GIVEN EXERCISE: For the listing underneath, give the count of lines containing the string "objects" and nothing further.

----- SOURCE MATERIAL

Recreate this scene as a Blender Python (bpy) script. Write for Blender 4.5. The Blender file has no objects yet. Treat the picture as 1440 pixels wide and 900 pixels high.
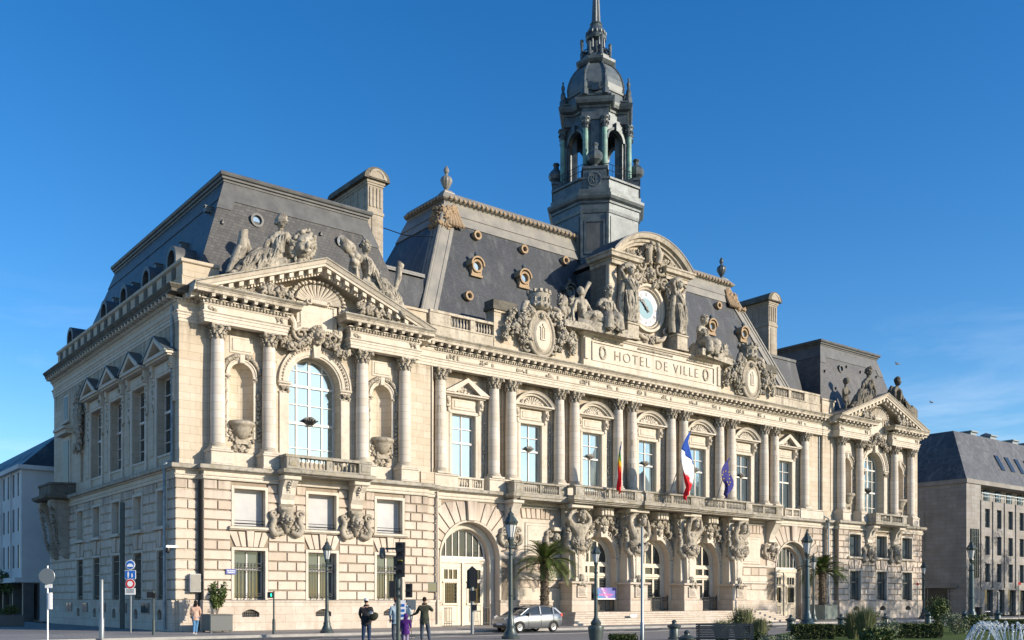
import bpy, bmesh, math, random
from mathutils import Vector, Matrix, Quaternion
random.seed(7)
R = math.radians; PI = math.pi
scene = bpy.context.scene
col = scene.collection

# ---------------------------------------------------------------- mesh builder
def _ico(sub):
    b = bmesh.new(); bmesh.ops.create_icosphere(b, subdivisions=sub, radius=1)
    v = [x.co.copy() for x in b.verts]; f = [[q.index for q in p.verts] for p in b.faces]; b.free(); return v, f
ICO1 = _ico(1); ICO2 = _ico(2); ICO3 = _ico(3)

SPLIT = {'pilaster','moulding','string_course','attic_cap','attic_wall','roof_vent','parapet','wall','segmental_pediment','link_roof','gutter','pedestal_course','notice_panel','roof_ornament','sign_symbol','roof_hip','panel','chimney_cap','gate','plinth','balustrade','rusticated_blocks','niche_frame','attic_wall'}
class MB:
    def __init__(s): s.v = []; s.f = []; s.M = None
    def add(s, vs, fs):
        n = len(s.v)
        if s.M is not None: vs = [s.M @ Vector(v) for v in vs]
        s.v.extend([tuple(v) for v in vs]); s.f.extend([[i + n for i in f] for f in fs])
    def box(s, x0, x1, y0, y1, z0, z1):
        s.add([(x0,y0,z0),(x1,y0,z0),(x1,y1,z0),(x0,y1,z0),(x0,y0,z1),(x1,y0,z1),(x1,y1,z1),(x0,y1,z1)],
              [(0,3,2,1),(4,5,6,7),(0,1,5,4),(1,2,6,5),(2,3,7,6),(3,0,4,7)])
    def cbox(s, x0, x1, yf, yb, z0, z1, c=.02):      # box whose front edges are chamfered (front = smaller y)
        s.add([(x0,yb,z0),(x1,yb,z0),(x1,yb,z1),(x0,yb,z1),(x0,yf+c,z0),(x1,yf+c,z0),(x1,yf+c,z1),(x0,yf+c,z1),
               (x0+c,yf,z0+c),(x1-c,yf,z0+c),(x1-c,yf,z1-c),(x0+c,yf,z1-c)],
              [(0,1,2,3),(0,4,5,1),(1,5,6,2),(2,6,7,3),(3,7,4,0),(4,8,9,5),(5,9,10,6),(6,10,11,7),(7,11,8,4),(8,11,10,9)])
    def prism(s, poly, y0, y1):                      # polygon in x,z extruded along y
        n = len(poly)
        s.add([(p[0],y0,p[1]) for p in poly] + [(p[0],y1,p[1]) for p in poly],
              [list(range(n)), list(range(2*n-1, n-1, -1))] + [(i, n+i, n+(i+1)%n, (i+1)%n) for i in range(n)])
    def prism_c(s, poly, yf, yb, c=.02):
        n = len(poly); cx = sum(p[0] for p in poly)/n; cz = sum(p[1] for p in poly)/n
        ins = []
        for p in poly:
            d = math.hypot(p[0]-cx, p[1]-cz) or 1; k = max(0, 1 - c*1.3/d); ins.append((cx+(p[0]-cx)*k, cz+(p[1]-cz)*k))
        vs = [(p[0],yb,p[1]) for p in poly] + [(p[0],yf+c,p[1]) for p in poly] + [(p[0],yf,p[1]) for p in ins]
        fs = [list(range(n)), list(range(3*n-1, 2*n-1, -1))]
        for i in range(n):
            j = (i+1) % n; fs.append((i,n+i,n+j,j)); fs.append((n+i,2*n+i,2*n+j,n+j))
        s.add(vs, fs)
    def zprism(s, poly, z0, z1, top=None):           # polygon in x,y extruded up; top = optional other outline
        n = len(poly); t = top or poly
        s.add([(p[0],p[1],z0) for p in poly] + [(p[0],p[1],z1) for p in t],
              [list(range(n-1,-1,-1)), list(range(n, 2*n))] + [(i, (i+1)%n, n+(i+1)%n, n+i) for i in range(n)])
    def sweep(s, path, prof, z=0, closed=False):     # profile (d,z) swept on a plan path, d to the right of travel
        n = len(path); P = [Vector((p[0], p[1])) for p in path]; rings = []
        for i in range(n):
            if closed or 0 < i < n-1:
                a = (P[i]-P[i-1]).normalized(); b = (P[(i+1) % n]-P[i]).normalized()
            elif i == 0: a = b = (P[1]-P[0]).normalized()
            else: a = b = (P[-1]-P[-2]).normalized()
            na = Vector((a.y, -a.x)); nb = Vector((b.y, -b.x)); m = na + nb
            m = m / max(.2, m.dot(na))
            rings.append([(P[i].x+m.x*d, P[i].y+m.y*d, z+h) for d, h in prof])
        k = len(prof); vs = [v for r in rings for v in r]; fs = []
        for i in range(n if closed else n-1):
            j = (i+1) % n
            for q in range(k): fs.append((i*k+q, j*k+q, j*k+(q+1)%k, i*k+(q+1)%k))
        if not closed: fs.append(list(range(k))); fs.append(list(range(n*k-1, (n-1)*k-1, -1)))
        s.add(vs, fs)
    def arc(s, cx, cz, y, prof, a0=0, a1=PI, seg=24): # profile (r, depth out) swept on an arc in the x,z plane
        k = len(prof); vs = []; fs = []
        for i in range(seg+1):
            a = a0+(a1-a0)*i/seg
            for r, d in prof: vs.append((cx+math.cos(a)*r, y-d, cz+math.sin(a)*r))
        for i in range(seg):
            for q in range(k): fs.append((i*k+q, (i+1)*k+q, (i+1)*k+(q+1)%k, i*k+(q+1)%k))
        fs.append(list(range(k))); fs.append(list(range((seg+1)*k-1, seg*k-1, -1)))
        s.add(vs, fs)
    def lathe(s, cx, cy, prof, seg=16, a0=0, full=2*PI, flute=0, nfl=12):
        vs = []; fs = []; k = len(prof); cl = abs(full-2*PI) < 1e-6; m = seg if cl else seg+1
        for i in range(m):
            a = a0+full*i/seg; g = 1 - flute*(i % 2)
            for r, z in prof: vs.append((cx+math.cos(a)*r*g, cy+math.sin(a)*r*g, z))
        for i in range(seg):
            j = (i+1) % m
            for q in range(k-1): fs.append((i*k+q, j*k+q, j*k+q+1, i*k+q+1))
        if cl:
            if prof[0][0] > 1e-4: fs.append([i*k for i in range(m)][::-1])
            if prof[-1][0] > 1e-4: fs.append([i*k+k-1 for i in range(m)])
        s.add(vs, fs)
    def tube(s, pts, r, seg=6, sm=None):             # r number or list
        P = [Vector(p) for p in pts]; n = len(P); vs = []; fs = []
        rr = list(r) if isinstance(r, (list, tuple)) else [r]*n; up = None
        if sm is None: sm = seg >= 5 and 3 <= n <= 7 and isinstance(r, (list, tuple))
        if sm:                                       # Catmull-Rom through the points
            Q = []; q = []
            for i in range(n-1):
                a, b, c, d = P[max(i-1,0)], P[i], P[i+1], P[min(i+2,n-1)]
                for k in range(4):
                    t = k/4; Q.append(.5*((2*b)+(c-a)*t+(2*a-5*b+4*c-d)*t*t+(3*b-a-3*c+d)*t*t*t)); q.append(rr[i]+(rr[i+1]-rr[i])*t)
            Q.append(P[-1]); q.append(rr[-1]); P, rr, n = Q, q, len(Q)
        for i in range(n):
            d = (P[min(i+1,n-1)]-P[max(i-1,0)]).normalized()
            if up is None: up = Vector((0,0,1)) if abs(d.z) < .9 else Vector((1,0,0))
            a = d.cross(up).normalized(); b = a.cross(d).normalized(); up = b
            for q in range(seg):
                t = 2*PI*q/seg; vs.append(P[i]+(a*math.cos(t)+b*math.sin(t))*rr[i])
        for i in range(n-1):
            for q in range(seg): fs.append((i*seg+q, i*seg+(q+1)%seg, (i+1)*seg+(q+1)%seg, (i+1)*seg+q))
        fs.append(list(range(seg))[::-1]); fs.append(list(range((n-1)*seg, n*seg)))
        s.add(vs, fs)
    def blob(s, c, r, seed=0, j=.18, ico=ICO1, rot=0):
        rn = random.Random(seed*7919+13); cr, sr = math.cos(rot), math.sin(rot); vs = []
        if not isinstance(r, (list, tuple)): r = (r, r, r)
        if ico is ICO1 and max(r) > .17 and j >= .15:  # big lumps become clusters of small ones
            for q in range(9):
                d = Vector((rn.gauss(0,1), rn.gauss(0,1)-.6, rn.gauss(0,1))).normalized(); k = rn.uniform(.34, .5)
                s.blob((c[0]+d.x*r[0]*.62, c[1]+d.y*r[1]*.62, c[2]+d.z*r[2]*.62), (r[0]*k*rn.uniform(.5,.85), r[1]*k, r[2]*k*rn.uniform(1.2,1.7)), seed*11+q, .149, ICO2 if max(r) > .4 else ICO1, rn.uniform(0,3))
            return
        for v in ico[0]:
            k = 1+rn.uniform(-j, j); x, y, z = v.x*r[0]*k, v.y*r[1]*k, v.z*r[2]*k
            vs.append((c[0]+x*cr-z*sr, c[1]+y, c[2]+x*sr+z*cr))
        s.add(vs, ico[1])
    def build(s, name, mat, parent=None, smooth=False, ang=40):
        if mat.name in ('carved_limestone', 'weathered_statue_stone', 'blackened_statue_stone'): smooth, ang = True, 75
        if name in SPLIT: return s.split_build(name, mat, parent, smooth, ang)
        return s.build1(name, mat, parent, smooth, ang)
    def split_build(s, name, mat, parent, smooth, ang, tol=.14):
        par = list(range(len(s.v)))
        def find(a):
            while par[a] != a: par[a] = par[par[a]]; a = par[a]
            return a
        for f in s.f:
            r0 = find(f[0])
            for q in f[1:]:
                r1 = find(q)
                if r1 != r0: par[r1] = r0
        bb = {}
        for i, v in enumerate(s.v):
            r = find(i); b = bb.get(r)
            if b is None: bb[r] = [*v, *v]
            else:
                for k in range(3): b[k] = min(b[k], v[k]); b[k+3] = max(b[k+3], v[k])
        it = sorted(bb.items(), key=lambda q: q[1][0]); g = {r: r for r, _ in it}
        def fg(a):
            while g[a] != a: g[a] = g[g[a]]; a = g[a]
            return a
        for i, (r, b) in enumerate(it):
            for j in range(i+1, len(it)):
                r2, b2 = it[j]
                if b2[0] > b[3]+tol: break
                if b2[1] <= b[4]+tol and b2[4] >= b[1]-tol and b2[2] <= b[5]+tol and b2[5] >= b[2]-tol:
                    x, y = fg(r), fg(r2)
                    if x != y: g[y] = x
        groups = {}
        for f in s.f: groups.setdefault(fg(find(f[0])), []).append(f)
        out = None
        for k, fs in groups.items():
            m = MB(); mp = {}
            for f in fs:
                nf = []
                for q in f:
                    if q not in mp: mp[q] = len(m.v); m.v.append(s.v[q])
                    nf.append(mp[q])
                m.f.append(nf)
            o = m.build1(name, mat, parent, smooth, ang); s.all = getattr(s, 'all', []) + [o]
            out = out or o
        return out
    def build1(s, name, mat, parent=None, smooth=False, ang=40):
        me = bpy.data.meshes.new(name); me.from_pydata(s.v, [], s.f)
        b = bmesh.new(); b.from_mesh(me); bmesh.ops.recalc_face_normals(b, faces=b.faces[:])
        if smooth:
            lim = R(ang)
            for f in b.faces: f.smooth = True
            for e in b.edges:
                if len(e.link_faces) == 2 and e.calc_face_angle(0) > lim: e.smooth = False
        b.to_mesh(me); b.free()
        me.materials.append(mat)
        o = bpy.data.objects.new(name, me); col.objects.link(o)
        if parent: o.parent = parent
        return o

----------

EXPECTED OUTPUT: 2